Re: [RFC][PATCH 5/6] x86/topo: Fix SNC topology mess

From: Tim Chen

Date: Thu Feb 26 2026 - 14:09:22 EST


On Fri, 2026-02-27 at 01:07 +0800, Chen, Yu C wrote:
> Hi Peter,
>
> On 2/26/2026 6:49 PM, Peter Zijlstra wrote:
> > + int u = __num_nodes_per_package;
>
> Yes, this is much simpler, thanks for the patch!
>
> > + long d = 0;
> > + int x, y;
> > +
> > + /*
> > + * Is this a unit cluster on the trace?
> > + */
> > + if ((i / u) == (j / u))
> > + return node_distance(i, j);
>
> If the number of nodes per package is 3, we assume that
> every 3 consecutive nodes are SNC siblings (on the same
> trace):node0, node1, and node2 are SNC siblings, while
> node3, node4, and node5 form another group of SNC siblings.
>
> I have a curious thought: could it be possible that
> node0, node2, and node4 are SNC siblings, and node1,
> node3, and node5 are another set of SNC siblings instead?
>
> Then I studied the code a little more, node ids are dynamically
> allocated via the acpi_map_pxm_to_node, so the assignment of node
> ids depends on the order in which each processor affinity structure
> is listed in the SRAT table.
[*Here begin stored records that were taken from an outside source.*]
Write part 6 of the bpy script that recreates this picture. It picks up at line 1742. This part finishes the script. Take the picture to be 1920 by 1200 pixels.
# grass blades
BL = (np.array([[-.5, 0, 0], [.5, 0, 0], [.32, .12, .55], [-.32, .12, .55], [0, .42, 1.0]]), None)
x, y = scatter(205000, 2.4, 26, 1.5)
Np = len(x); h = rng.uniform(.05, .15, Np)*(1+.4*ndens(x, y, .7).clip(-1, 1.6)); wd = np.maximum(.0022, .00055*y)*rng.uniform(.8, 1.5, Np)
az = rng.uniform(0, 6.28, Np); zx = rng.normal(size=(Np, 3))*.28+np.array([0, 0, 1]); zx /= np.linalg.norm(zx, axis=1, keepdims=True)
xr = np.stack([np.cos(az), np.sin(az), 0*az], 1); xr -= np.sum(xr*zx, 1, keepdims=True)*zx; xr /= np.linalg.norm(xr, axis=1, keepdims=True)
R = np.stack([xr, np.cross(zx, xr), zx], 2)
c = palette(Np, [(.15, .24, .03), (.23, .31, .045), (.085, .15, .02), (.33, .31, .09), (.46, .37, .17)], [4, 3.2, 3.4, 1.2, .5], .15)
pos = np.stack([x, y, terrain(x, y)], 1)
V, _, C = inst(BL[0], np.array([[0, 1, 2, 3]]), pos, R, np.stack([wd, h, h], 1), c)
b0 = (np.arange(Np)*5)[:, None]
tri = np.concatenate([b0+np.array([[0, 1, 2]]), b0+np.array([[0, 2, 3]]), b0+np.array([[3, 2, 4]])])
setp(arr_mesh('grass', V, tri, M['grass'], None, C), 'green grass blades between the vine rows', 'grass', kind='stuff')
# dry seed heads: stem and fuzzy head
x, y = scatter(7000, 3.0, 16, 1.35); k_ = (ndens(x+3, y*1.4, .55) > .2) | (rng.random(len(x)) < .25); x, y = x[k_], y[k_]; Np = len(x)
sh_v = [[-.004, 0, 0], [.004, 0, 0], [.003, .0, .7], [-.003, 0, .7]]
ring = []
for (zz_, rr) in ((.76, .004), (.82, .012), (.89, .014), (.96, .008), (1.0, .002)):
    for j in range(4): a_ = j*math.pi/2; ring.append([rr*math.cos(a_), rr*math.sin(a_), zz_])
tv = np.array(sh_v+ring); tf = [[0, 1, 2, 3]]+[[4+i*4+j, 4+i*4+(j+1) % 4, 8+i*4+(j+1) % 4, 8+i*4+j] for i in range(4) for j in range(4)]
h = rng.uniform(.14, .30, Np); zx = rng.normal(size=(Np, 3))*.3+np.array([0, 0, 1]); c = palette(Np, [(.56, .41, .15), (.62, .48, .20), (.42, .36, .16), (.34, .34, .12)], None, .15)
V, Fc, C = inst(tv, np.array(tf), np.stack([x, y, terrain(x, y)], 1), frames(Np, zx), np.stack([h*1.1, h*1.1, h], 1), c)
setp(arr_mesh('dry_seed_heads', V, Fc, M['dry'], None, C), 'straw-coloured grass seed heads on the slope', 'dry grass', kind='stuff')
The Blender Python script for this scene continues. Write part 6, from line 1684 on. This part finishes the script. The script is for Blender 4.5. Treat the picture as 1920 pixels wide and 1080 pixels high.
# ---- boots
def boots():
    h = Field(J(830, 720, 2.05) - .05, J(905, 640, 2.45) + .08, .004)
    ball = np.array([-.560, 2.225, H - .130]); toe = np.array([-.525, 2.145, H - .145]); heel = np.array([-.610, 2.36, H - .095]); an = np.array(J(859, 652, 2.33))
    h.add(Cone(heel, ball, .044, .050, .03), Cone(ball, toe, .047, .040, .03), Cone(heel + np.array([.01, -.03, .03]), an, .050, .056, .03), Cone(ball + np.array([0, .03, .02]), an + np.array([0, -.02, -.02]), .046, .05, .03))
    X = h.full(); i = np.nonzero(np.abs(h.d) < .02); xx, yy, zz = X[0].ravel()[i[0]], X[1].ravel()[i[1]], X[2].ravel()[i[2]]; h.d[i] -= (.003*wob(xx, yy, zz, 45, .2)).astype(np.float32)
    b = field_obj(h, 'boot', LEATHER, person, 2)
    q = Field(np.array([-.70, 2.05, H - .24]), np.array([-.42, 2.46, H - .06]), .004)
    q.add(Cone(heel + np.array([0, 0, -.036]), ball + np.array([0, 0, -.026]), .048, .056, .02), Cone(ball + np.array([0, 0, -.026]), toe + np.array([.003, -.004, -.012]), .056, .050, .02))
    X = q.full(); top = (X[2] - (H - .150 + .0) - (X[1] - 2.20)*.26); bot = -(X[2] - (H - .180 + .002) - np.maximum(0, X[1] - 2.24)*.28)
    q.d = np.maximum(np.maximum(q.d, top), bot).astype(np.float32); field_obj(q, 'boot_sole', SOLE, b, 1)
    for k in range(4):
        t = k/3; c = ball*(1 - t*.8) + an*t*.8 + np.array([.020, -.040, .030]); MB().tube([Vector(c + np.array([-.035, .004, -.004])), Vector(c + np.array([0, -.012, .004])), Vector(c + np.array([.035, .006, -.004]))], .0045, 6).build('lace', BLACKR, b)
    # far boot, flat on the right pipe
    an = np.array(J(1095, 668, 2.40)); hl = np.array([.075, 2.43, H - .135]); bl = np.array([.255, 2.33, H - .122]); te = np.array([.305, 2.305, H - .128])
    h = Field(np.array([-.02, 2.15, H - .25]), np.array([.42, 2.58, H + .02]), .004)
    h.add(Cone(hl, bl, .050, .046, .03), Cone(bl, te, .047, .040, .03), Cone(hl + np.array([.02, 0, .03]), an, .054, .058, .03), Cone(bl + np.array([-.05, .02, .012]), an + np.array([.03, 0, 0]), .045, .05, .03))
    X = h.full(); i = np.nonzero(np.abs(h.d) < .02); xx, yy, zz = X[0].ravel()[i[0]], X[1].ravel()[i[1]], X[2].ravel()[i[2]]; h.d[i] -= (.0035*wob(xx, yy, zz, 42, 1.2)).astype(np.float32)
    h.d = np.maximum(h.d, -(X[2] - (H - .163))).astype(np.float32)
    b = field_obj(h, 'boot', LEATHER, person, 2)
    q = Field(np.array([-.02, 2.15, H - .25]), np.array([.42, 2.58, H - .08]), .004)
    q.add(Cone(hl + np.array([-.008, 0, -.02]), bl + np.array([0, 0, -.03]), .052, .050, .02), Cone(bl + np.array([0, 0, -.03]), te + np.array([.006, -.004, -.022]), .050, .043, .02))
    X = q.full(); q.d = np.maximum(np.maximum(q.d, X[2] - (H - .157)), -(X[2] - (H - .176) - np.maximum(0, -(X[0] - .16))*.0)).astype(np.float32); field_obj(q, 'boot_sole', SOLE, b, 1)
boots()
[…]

For example, suppose CPU0 belongs to
> package0 and CPU1 belongs to package1, but their entries are placed
> consecutively in the SRAT. In this case, the Proximity Domain of
> CPU0 would be mapped to node0 via acpi_map_pxm_to_node, and CPU1’s
> Proximity Domain would be assigned node1. The logic above would
> then treat them as belonging to the same package, even though they
> are physically in different packages. However, I believe such a
> scenario is unlikely to occur in practice in the BIOS and if it
> happens it should be a BIOS bug if I understand correctly.
>
>

May be a good idea to sanity check that the nodes in the first unit cluster
has the same package id and give a WARNING if that's not the case.